During the Cold War, Glazov explains, the Left was able to “mask” its “true allegiance” to despots and dictators under the guise of supporting social justice and equality. Today, however, the pretense is gone. “The Left has torn off its own mask,” states Glazov. “Leftists have gleefully joined hands with those who perpetrated the horrors of October 7 in Israel – and who are infamous for strapping bombs around their waists and blowing themselves up next to women, children and infants in baby carriages, and then celebrating having done so.”
To understand this contradiction at the heart of the Left’s self-conception, it is essential to delve into the perverse psychology fueling their revolutionary crusade. Glazov’s analysis here will ring true for any observer of contemporary American society:
The believer’s totalitarian journey begins with an acute sense of alienation from his own society – an alienation to which he is, himself, completely blind. In denial about the character flaws that prevent him from bonding with his own people, the believer has convinced himself that there is something profoundly wrong with his society. … He fantasizes about building a perfect society where he will, finally, fit in.
Glazov astutely uses the term “believer” to describe disciples of the Left, as they are in the grip of a “progressive faith” that amounts to a “secular religion.”
“As history has tragically recorded, this ‘holy cause’ follows a road that leads not to an earthly paradise, but rather to an earthly hell in all its manifestations,” Glazov surmises. “The political faith rejects the basic reality of the human condition – that human beings are flawed and driven by self-interest – and rests on the erroneous assumption that humanity is malleable and can be reshaped into a more perfect form.”
Glazov cautions us that while the Leftist will never publicly acknowledge the depravity and bloodshed perpetrated to achieve the fantasy of utopia, this “carnage” is in fact “what attracts him in the first place.”

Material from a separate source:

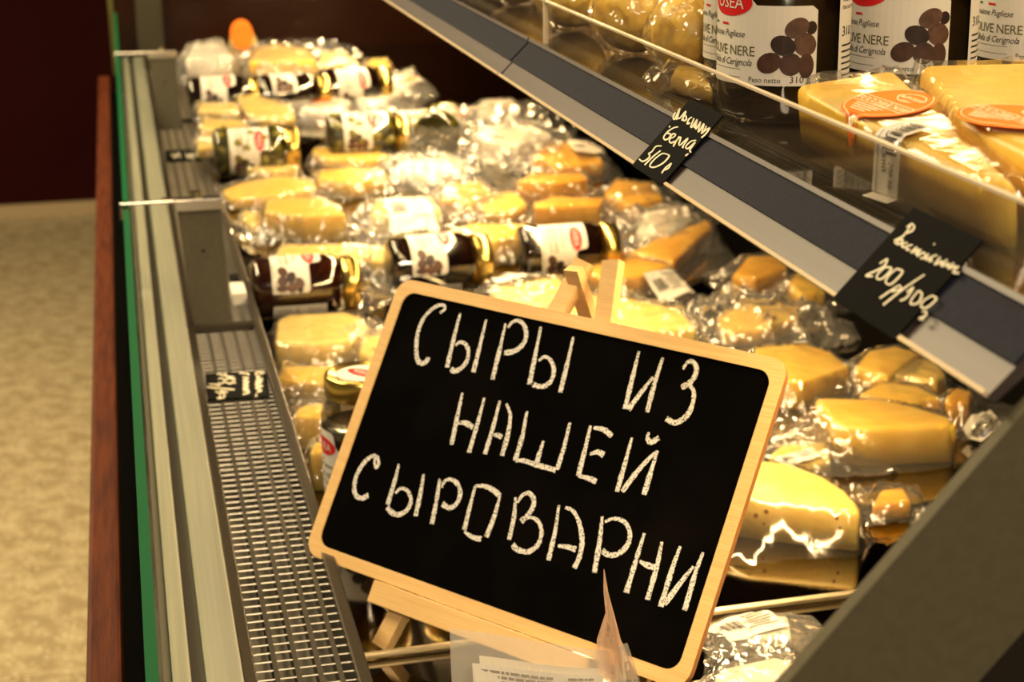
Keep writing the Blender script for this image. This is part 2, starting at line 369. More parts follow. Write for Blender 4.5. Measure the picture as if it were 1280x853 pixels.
rodL, rodR = P(440, 823, H1-.0035), P(1062, 740, H1-.0035)
cb(MB().tube((.1215, rodL.y, rodL.z), (.95, rodR.y+.012, rodL.z), .0028, 10), 'divider_rod', 'rod')
# near side frame: sloping arm close to the eye
YF = .50
a0, a1 = at_y(1280, 515, YF), at_y(985, 853, YF); dr = (a1-a0).normalized(); pr = Vector((-dr.z, 0, dr.x))
if pr.x < 0: pr = -pr
wdt = .058
lo_ = a0+dr*((a0.z-z(.565))/-dr.z); hi_ = a0-dr*.36
fr = MB()
for yy in (YF, YF+.006): fr.v += [(q.x, yy, q.z) for q in (hi_, lo_, lo_+pr*wdt, hi_+pr*wdt)]
fr.f = [(0, 1, 2, 3), (7, 6, 5, 4), (0, 4, 5, 1), (1, 5, 6, 2), (2, 6, 7, 3), (3, 7, 4, 0)]
cb(fr, 'side_frame_arm', 'arm_grey')
fr = MB()
for yy in (YF+.001, YF+.005): fr.v += [(q.x, yy, q.z) for q in (hi_+pr*wdt, lo_+pr*wdt, lo_+pr*(wdt+.03), hi_+pr*(wdt+.03))]
fr.f = [(0, 1, 2, 3), (7, 6, 5, 4), (0, 4, 5, 1), (1, 5, 6, 2), (2, 6, 7, 3), (3, 7, 4, 0)]
cb(fr, 'side_frame_shaded_side', 'frame_dark')  # the arm's shaded side, its darkness put into a flat strip's colour

# ------------------------------------------------------------------ upper shelf with its price rail
SH = .165
shelf = thing('display_shelf', 'upper shelf of the case with grey price rail and clear acrylic riser', 'shelf', (.62, 2.0, z(SH)))
def sb(mb, name, m, **k):
    mb.v = [tuple(Vector(v)-Vector((.62, 2.0, z(SH)))) for v in mb.v]
    return mb.build(name, m, k.pop('parent', shelf), **k)
RX, LX, LH = .2975, .2725, .1895
sb(MB().box((RX, .509, z(SH+.012)), (.95, 3.80, z(SH))), 'shelf_plate', 'shelf_glass')
sb(MB().box((.92, .509, z(SH+.05)), (.95, 3.80, z(SH+.012))), 'shelf_bracket', 'black')
def rail_pt(t, off=0.0): return (RX+(LX-RX)*t-off*.707, z(SH+(LH-SH)*t)+off*.707)
for y0, y1 in ((.509, 1.279), (1.284, 2.02), (2.025, 2.77), (2.775, 3.8)):
    rb = sb(MB().prism([rail_pt(0), rail_pt(1), (rail_pt(1)[0]+.003, rail_pt(1)[1]-.0025), (RX+.003, z(SH+.006))], y0, y1), 'price_rail', 'lip')
    def sub(mb, name, m):
        mb.v = [tuple(Vector(v)-Vector((.62, 2.0, z(SH)))) for v in mb.v]; return mb.build(name, m, rb)
    sub(MB().prism([rail_pt(.05, .0004), rail_pt(.60, .0004), rail_pt(.60, .0016), rail_pt(.05, .0016)], y0, y1), 'card_insert', 'slate')
    sub(MB().prism([rail_pt(-.02, 0), rail_pt(.05, 0), rail_pt(.05, .0030), rail_pt(-.02, .0034)], y0, y1), 'rail_lip', 'lip')
    sub(MB().prism([rail_pt(.96, .0002), rail_pt(1.01, 0), rail_pt(1.01, .0024), rail_pt(.96, .0022)], y0, y1), 'rail_edge', 'lip_edge')
for y0, y1 in ((.509, 1.268), (1.272, 2.30), (2.304, 3.8)):
    rs = sb(MB().box((.3035, y0, z(SH)), (.3060, y1, z(.1345))), 'riser_panel', 'acrylic')
    e = MB().box((.3033, y0, z(.1347)), (.3062, y1, z(.1335))).box((.3030, y1-.003, z(SH)), (.3062, y1, z(.1335)))
    e.v = [tuple(Vector(v)-Vector((.62, 2.0, z(SH)))) for v in e.v]; e.build('riser_edge', 'acrylic_edge', rs)

# ------------------------------------------------------------------ chalkboard sign on its small easel
BC = Vector((.24675402, 1.08541414, ZC-.42320212)); lean, byaw = .5371625, .64816
EX = Vector((math.sin(byaw), -math.cos(byaw), 0)); NH = Vector((-math.cos(byaw), -math.sin(byaw), 0))
UP = Vector((0, 0, math.cos(lean)))-NH*math.sin(lean); NN = EX.cross(UP)
BR = Matrix((EX, UP, NN)).transposed()
BW, BH = .336, .2141
sign = thing('chalkboard_sign', 'black chalkboard in pale plywood on a small easel, chalked СЫРЫ ИЗ НАШЕЙ СЫРОВАРНИ', 'sign', BC, BR)
def rrect(w_, h_, r, n=6):
    out = []
    for cx, cy, a in ((w_/2-r, h_/2-r, 0), (-w_/2+r, h_/2-r, 90), (-w_/2+r, -h_/2+r, 180), (w_/2-r, -h_/2+r, 270)):
        out += [(cx+r*math.cos(math.radians(a+90*i/n)), cy+r*math.sin(math.radians(a+90*i/n))) for i in range(n+1)]
    return out
def frame_mesh():
    o = rrect(BW, BH, .013); i = rrect(BW-.0185, BH-.0185, .010); n = len(o); mb = MB()
    V = [(x, y, zz) for zz in (0, -.0045) for q in (o, i) for x, y in q]; Fc = []
    for k in range(n):
        j = (k+1) % n
        Fc += [(k, j, n+j, n+k), (2*n+k, 3*n+k, 3*n+j, 2*n+j), (k, 2*n+k, 2*n+j, j), (n+k, n+j, 3*n+j, 3*n+k)]
    mb.add(V, Fc); return mb
fo = frame_mesh().build('frame', 'ply', sign)
n_ = 28
mesh('scorched_edge', [(x*s_, y*s_, zz) for zz in (-.0004, -.0046) for s_ in (1.0006,) for x, y in rrect(BW, BH, .013)], [(k, n_+k, n_+(k+1) % n_, (k+1) % n_) for k in range(n_)], 'ply_edge', fo)
ib = rrect(BW-.0184, BH-.0184, .010)
bp_ = mesh('board', [(x, y, -.0012) for x, y in ib]+[(x, y, -.0045) for x, y in ib], [tuple(range(n_)), tuple(range(n_, 2*n_))[::-1]], 'board', sign)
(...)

“The lust for destruction is at the root of Marxism,” writes Glazov. “In Marx’s apocalyptic mindset, catastrophe gives rise, ultimately, to a new perfect world.” This is equally true of radical Islam, whose adherents proclaim “We love death as you love life” as they prepare to commit mass slaughter in tribute to Allah.
Glazov takes us on a historical journey highlighting the horrors of the Left’s ongoing crusade to establish this revolutionary utopia and showing – over and over – their infatuation with tyranny, bloodshed and barbarism.
In the second section of his book, appropriately titled “Romance with Tyranny,” he showcases a compendium of atrocities, all perpetrated to achieve the elusive utopia, and all ending in monstrosity. The Bolsheviks followed by Lenin, Stalin and Khrushchev, Fidel Castro’s slave camps, Hanoi’s butchers, Mao’s deliberately engineered famine, and the Sandinista’s totalitarian spy networks in Nicaragua, among others.
Glazov then turns his considerable descriptive talents to the analysis of radical Islam to help the reader understand why – in the wake of communism’s fall – the Left has embraced Islam as the next revolutionary crucible.
“Like every other death cult, Islamism wages a ferocious war on the individual,” writes Glazov. “As we have seen in our examination of Stalin’s Russia and Mao’s China, a human being’s pursuit of his own desires, passions and pleasures threatens the very foundation of a totalitarian structure. For the totalism to survive, the reality we know as love must be annihilated.”
Glazov’s insights allow the reader to make sense of the modern Left’s love affair with radical Islam and the spectacle of keffiyeh-wearing college students who defend Hamas’s rape, slaughter and torture of innocent Israeli civilians on October 7 as a glorious prison break toward freedom. By bringing insight to the tortured logic and bloodlust of the Left’s crusade, Glazov’s words serve as a beacon for those whose mission is to defeat them.